Dropping the splash would **not** save the 1.9 s — the editor's first frame would
then have to be the full refresh instead. (This is exactly what the old boot did
and why it paid *two* full refreshes.)
- **The v0.1 win was removing the second full refresh, not the first.** Once the
splash has seeded a clean baseline, the editor rides in on a full-area *partial*
(~0.63 s) instead of a second full refresh (~1.9 s) — the ~1.25 s saving that
took cold boot from ~5.5 s to ~4.26 s. Verified clean on-panel (no splash
ghost behind the editor text).
## Is ≤ 3 s (v1.0) reachable?
To go from ~4.26 s to ≤ 3 s needs ~1.26 s cut. The honest lever list:
- **PSRAM memtest off:** 0.73 s → ~3.5 s. Costs the boot-time hardware check;
reasonable once the board is no longer hand-wired.
- **Faster flash boot (QIO / 80 MHz):** ~0.2 s, speculative, needs a bench check.

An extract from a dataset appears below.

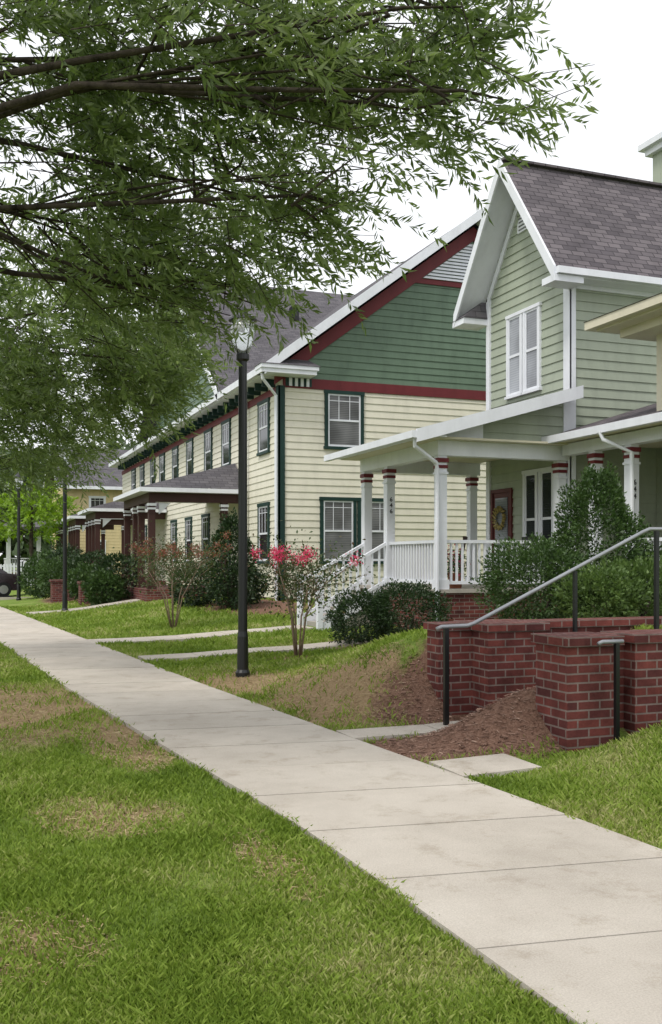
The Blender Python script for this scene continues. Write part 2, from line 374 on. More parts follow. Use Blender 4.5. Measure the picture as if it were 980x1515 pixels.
def column(parent,x,y,z0,z1,r=.09,capmat='red',mat='white',name='column'):
    b=B(); b.box(x-r,x+r,y-r,y+r,z0,z1); b.box(x-r-.03,x+r+.03,y-r-.03,y+r+.03,z0,z0+.18); b.box(x-r-.02,x+r+.02,y-r-.02,y+r+.02,z1-.35,z1-.31)
    o=b.done(name,parent,mat)
    b=B(); b.box(x-r-.025,x+r+.025,y-r-.025,y+r+.025,z1-.13,z1-.05); b.box(x-r-.012,x+r+.012,y-r-.012,y+r+.012,z1-.24,z1-.18); b.done('column_cap',o,capmat)
    return o
def rake(par,name,mat,w,uc,ua,zc,za,top,h,o0,o1):
    b=B(); w.prism(b,[(uc,zc-top),(ua,za-top),(ua,za-top-h),(uc,zc-top-h)],o0,o1); return b.done(name,par,mat)
def one(par,name,mat,*bx):
    b=B()
    for q in bx: b.box(*q)
    return b.done(name,par,mat)

# ------------------------------------------------------------ cream townhouse
tw=thing('townhouse',(14.4,40,.4),'long cream and green two-storey townhouse row with dark red trim','house')
Wy=W('y',26.0); Wx=W('x',8.36)
X0,X1=8.36,20.56; RX=14.46; sl=.755
b=B(); Wy.siding(b,.55,6.5,lambda z:(X0,X1)); b.done('wall',tw,'cream')
b=B(); Wx.siding(b,.55,6.5,lambda z:(26,54)); b.done('wall',tw,'cream')
b=B(); b.box(8.40,20.5,26.03,53.9,.2,6.9)
b.hexa([(8.40,26.03,6.9),(20.5,26.03,6.9),(14.46,26.03,11.45)],[(8.40,53.9,6.9),(20.5,53.9,6.9),(14.46,53.9,11.45)]); b.done('inner_wall',tw,'cream')
one(tw,'foundation','brick',(8.33,20.6,25.97,54,.0,.55))
gs=lambda z:(X0+max(0,(z-6.95)/sl),X1-max(0,(z-6.95)/sl))
b=B(); Wy.siding(b,6.72,11.4,gs); b.done('gable_wall',tw,'green')
b=B(); Wy.box(b,X0+.1,X1,.0,.05,6.46,6.74); b.done('trim_band',tw,'red')
b=B(); Wx.box(b,26.0,54,0,.05,6.3,6.5); b.done('trim_band',tw,'red')
one(tw,'corner_board','dkgreen',(8.31,8.50,25.94,25.995,.5,6.5),(8.30,8.357,25.94,26.17,.5,6.5))
b=B(); zr=6.95+(RX-7.75)*sl; ye=25.45
b.slab([(7.75,ye,6.95),(RX,ye,zr),(RX,54.4,zr),(7.75,54.4,6.95)],.12)
b.slab([(RX+.001,ye,zr),(21.17,ye,6.95),(21.17,54.4,6.95),(RX+.001,54.4,zr)],.12)
CZ=12.75; cy=38; hw=7.7
b.slab([(7.7,cy-hw-.1,CZ-hw*sl-.08),(21,cy-hw-.1,CZ-hw*sl-.08),(21,cy,CZ),(7.7,cy,CZ)],.12)
b.slab([(7.7,cy+.001,CZ),(21,cy+.001,CZ),(21,cy+hw+.1,CZ-hw*sl-.08),(7.7,cy+hw+.1,CZ-hw*sl-.08)],.12)
rf=b.done('roof',tw,'shingle')
for (x,y,z) in ((12.0,35.5,11.2),(11,36.6,12.0)): one(rf,'roof_vent','black',(x-.15,x+.15,y-.15,y+.15,z-.4,z+.12))
b=B(); Wx.siding(b,6.5,12.4,lambda z:(cy-hw+.3+max(0,(z-6.95)/sl),cy+hw-.3-max(0,(z-6.95)/sl))); b.done('gable_wall',tw,'green')
wr=W('y',ye)
rake(tw,'rake_board','white',wr,7.75,RX,6.95,zr,-.03,.30,0,.05); rake(tw,'rake_board','white',wr,21.17,RX,6.95,zr,-.03,.30,0,.05)
wc=W('x',7.7); rake(tw,'rake_board','white',wc,cy-hw,cy,CZ-hw*sl,CZ,-.03,.28,0,.04); rake(tw,'rake_board','white',wc,cy+hw,cy,CZ-hw*sl,CZ,-.03,.28,0,.04)
rake(tw,'rake_trim','red',Wy,8.2,RX,6.95+.45*sl,zr,.36,.42,.005,.07); rake(tw,'rake_trim','red',Wy,20.7,RX,6.95+.47*sl,zr,.36,.42,.005,.07)
b=B(); Wy.box(b,RX-2.0,RX+2.0,.005,.06,9.78,9.93); b.done('trim_band',tw,'red')
b=B()
b.slab([(7.8,ye+.01,6.83),(RX,ye+.01,zr-.13),(RX,25.99,zr-.13),(7.8,25.99,6.83)],.03)
b.slab([(RX+.001,ye+.01,zr-.13),(21.1,ye+.01,6.83),(21.1,25.99,6.83),(RX+.001,25.99,zr-.13)],.03)
b.box(7.8,8.35,26.0,54.3,6.72,6.76)
b.done('soffit',tw,'white')
one(tw,'gutter','white',(7.66,7.80,ye-.02,54.4,6.74,6.93),(7.70,9.25,ye-.06,25.98,6.74,6.86),(7.64,9.3,ye-.1,25.98,6.86,6.96))
b=B(); b.hexa([(7.62,ye-.12,6.965),(9.35,ye-.12,6.965),(9.35,26,6.965),(7.62,26,6.965)],[(7.9,25.9,7.25),(9.2,25.95,7.25),(9.2,26,7.25),(7.9,26,7.25)]); b.done('return_roof',tw,'shingle')
for i in range(4): one(tw,'eave_bracket','white',(8.62+i*.17,8.70+i*.17,25.90,25.94,6.5,6.73))
one(tw,'frieze_board','dkgreen',(8.52,9.3,25.945,25.99,6.5,6.73))
for i in range(38): y=26.3+i*.72; one(tw,'eave_bracket','dkgreen',(7.95,8.34,y,y+.07,6.5,6.715))
b=B(); z=9.94
while True:
    hwid=(zr-.80-z)/sl
    if hwid<.12: break
    b.hexa([(RX-hwid,25.90,z),(RX+hwid,25.90,z),(RX+hwid-.12,25.95,z+.085),(RX-hwid+.12,25.95,z+.085)],[(RX-hwid,25.93,z),(RX+hwid,25.93,z),(RX+hwid-.12,25.97,z+.085),(RX-hwid+.12,25.97,z+.085)])
    z+=.10
b.box(RX-.05,RX+.05,25.87,25.95,9.94,11.1)
b.done('gable_vent',tw,'white')
window(tw,Wy,9.69,10.89,4.86,6.36)
window(tw,Wy,9.55,10.66,1.6,3.32); window(tw,Wy,10.7,11.8,1.6,3.32)
window(tw,Wy,15.2,16.4,4.86,6.36)
for y in (27.4,31.7,34.2,37.2,39.9,42.7,44.9,47.7,50.2): window(tw,Wx,y-.55,y+.55,4.8,6.2,pm='pane_dark')
for y in (27.4,34.6,37.4,40.2,47): window(tw,Wx,y-.55,y+.55,1.6,3.2,pm='pane_dark')
b=B(); Wx.box(b,31.2,32.2,0,.06,.9,3.0); b.done('door',tw,'dkgreen')
b=B(); b.tube([(7.72,25.6,6.75),(7.75,25.62,6.6),(8.22,25.9,6.2),(8.24,25.92,.5)],.045,8); b.done('downspout',tw,'white')
b=B(); b.tube([(8.24,29.0,6.7),(8.24,29.0,.5)],.045,8); b.done('downspout',tw,'white')
for (ya,yb) in ((29.2,34.6),(41.6,45.6),(49.0,53.0),(56.5,60)):
    xo=5.05; b=B(); zt=4.75; ze=3.82; xw=8.3
    b.face([(xo,ya,ze),(xw,ya,ze),(xw,ya+1.3,zt)]); b.face([(xo,ya,ze),(xw,ya+1.3,zt),(xw,yb-1.3,zt),(xo,yb,ze)]); b.face([(xo,yb,ze),(xw,yb-1.3,zt),(xw,yb,ze)])
    pr=b.done('porch',tw,'shingle')
    one(pr,'fascia','white',(xo-.02,xw,ya-.02,yb+.02,ze-.14,ze-.01))
    one(pr,'beam','redwood',(xo+.3,xo+.5,ya+.3,yb-.3,ze-.42,ze-.145),(xo+.5,xw,ya+.3,ya+.48,ze-.42,ze-.145))
    one(pr,'porch_floor','brick',(xo+.2,xw,ya+.2,yb-.2,.0,.75))
    for yy in (ya+.4,(ya+yb)/2-.5,(ya+yb)/2+.5,yb-.4):
        column(pr,xo+.4,yy,.75,ze-.42,.10,'white','redwood')
    column(pr,xw-.6,ya+.4,.75,ze-.42,.10,'white','redwood')
    for yy in (ya+.62,(ya+yb)/2-.3):
        b=B(); b.hexa([(xo+.38,yy,ze-.45),(xo+.38,yy+.35,ze-.45),(xo+.38,yy,ze-.8)],[(xo+.43,yy,ze-.45),(xo+.43,yy+.35,ze-.45),(xo+.43,yy,ze-.8)]); b.done('bracket',pr,'white')
    b=B(); b.hexa([(xo+.62,ya+.38,ze-.45),(xo+.98,ya+.38,ze-.45),(xo+.62,ya+.38,ze-.8)],[(xo+.62,ya+.43,ze-.45),(xo+.98,ya+.43,ze-.45),(xo+.62,ya+.43,ze-.8)])
    b.done('bracket',pr,'white')

# ------------------------------------------------------------ sage duplex
h=thing('duplex_house',(13,17,.2),'pale sage green two-storey house with white trim and front porch','house')
Fx=W('x',11.3); Fy=W('y',16.4); Y0,Y1=16.4,19.56; yc=17.98; EZ=7.25; RZ=10.05; hs=2.03; p=(RZ-EZ)/hs
b=B(); Fx.siding(b,1.07,9.7,lambda z:(Y0+max(0,(z-7.72)/p),Y1-max(0,(z-7.72)/p)),.19); b.done('wall',h,'sage')
b=B(); Fy.siding(b,1.07,7.75,lambda z:(11.3,20),.19); b.done('wall',h,'sage')
b=B(); b.box(11.33,20,16.43,19.53,.2,7.7)
b.hexa([(11.33,16.43,7.7),(11.33,19.53,7.7),(11.33,yc,9.8)],[(20,16.43,7.7),(20,19.53,7.7),(20,yc,9.8)]); b.done('inner_wall',h,'sage')
one(h,'corner_board','white',(11.26,11.40,16.33,16.395,.9,7.2),(11.24,11.295,16.33,16.53,.9,7.2)); one(h,'corner_board','white',(11.24,11.295,19.43,19.58,.9,7.5)); one(h,'frieze_board','white',(11.42,20,16.34,16.39,7.0,7.2))
b=B(); xa=10.68
b.slab([(xa,yc-hs,EZ),(20.5,yc-hs,EZ),(20.5,yc,RZ),(xa,yc,RZ)],.12)
b.slab([(xa,yc+.001,RZ),(20.5,yc+.001,RZ),(20.5,yc+hs,EZ),(xa,yc+hs,EZ)],.12)
b.beam((xa,yc,RZ+.01),(20.5,yc,RZ+.01),.25,.05)
rf=b.done('roof',h,'shingle2')
wr=W('x',xa)
rake(h,'rake_board','white',wr,yc-hs,yc,EZ,RZ,-.02,.30,0,.05); rake(h,'rake_board','white',wr,yc+hs,yc,EZ,RZ,-.02,.30,0,.05)
rake(h,'frieze_board','white',Fx,16.42,yc,7.87,RZ,.28,.22,.0,.05); rake(h,'frieze_board','white',Fx,19.55,yc,7.87,RZ,.28,.22,.0,.05)
b=B(); b.slab([(xa+.01,yc-hs+.01,EZ-.125),(11.29,yc-hs+.01,EZ-.125),(11.29,yc,RZ-.125),(xa+.01,yc,RZ-.125)],.03)
b.slab([(xa+.01,yc+.001,RZ-.125),(11.29,yc+.001,RZ-.125),(11.29,yc+hs-.01,EZ-.125),(xa+.01,yc+hs-.01,EZ-.125)],.03)
b.box(11.3,20.4,yc-hs+.02,16.39,EZ-.16,EZ-.12)
b.done('soffit',h,'white')
one(h,'gutter','white',(xa,20.5,yc-hs-.10,yc-hs+.01,EZ-.14,EZ-.01),(xa-.04,11.295,yc-hs-.03,yc-hs+.42,EZ-.28,EZ-.15))
one(h,'gutter','white',(xa,20.5,yc+hs-.01,yc+hs+.1,EZ-.14,EZ-.01),(xa-.04,11.295,yc+hs-.48,yc+hs+.06,EZ-.28,EZ-.15))
b=B(); ya,yb=yc+hs-.5,yc+hs+.08
b.hexa([(xa-.06,ya,EZ-.145),(11.29,ya,EZ-.145),(11.29,yb,EZ-.145),(xa-.06,yb,EZ-.145)],[(11.15,ya+.1,EZ+.25),(11.29,ya+.1,EZ+.25),(11.29,yb-.05,EZ+.25),(11.15,yb-.05,EZ+.25)])
b.done('return_roof',h,'shingle')
b=B(); Fx.prism(b,[(yc-.28,8.65),(yc+.28,8.65),(yc+.28,8.85),(yc,9.18),(yc-.28,8.85)],.0,.05); vt=b.done('gable_vent',h,'white')
b=B(); 
for i in range(4): Fx.box(b,yc-.22,yc+.22,.05,.058,8.69+i*.08,8.72+i*.08)
b.done('louver',vt,'pane_blind')
window(h,Fx,17.38,18.02,5.2,6.9,'white','pane_white',.07,0); window(h,Fx,18.06,18.70,5.2,6.9,'white','pane_white',.07,0)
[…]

- **Overlap cheap init under the splash busy-wait:** SD mount + note load + USB
install (~0.13 s total) currently run *after* the splash refresh returns, but
the refresh is a `wait_while_busy` spin — those could be kicked off before it.
Saves ~0.1 s at most.
Even stacked, that lands around **~3.2 s** — still over. The ~1.9 s full-refresh
floor is the wall, and it can't be cut without dropping the clean first image or
moving to a faster panel/waveform. **Conclusion:** ≤ 3 s is marginal-to-unreachable
on the GDEY0579T93 as driven today. When v1.0 comes, either revisit the target
(≤ 3.5 s is achievable with the memtest off), or accept the splash as the
deliberate cover for the one refresh e-ink makes us pay. Recorded here so the v1.0
boot-time item is scoped against physics, not optimism.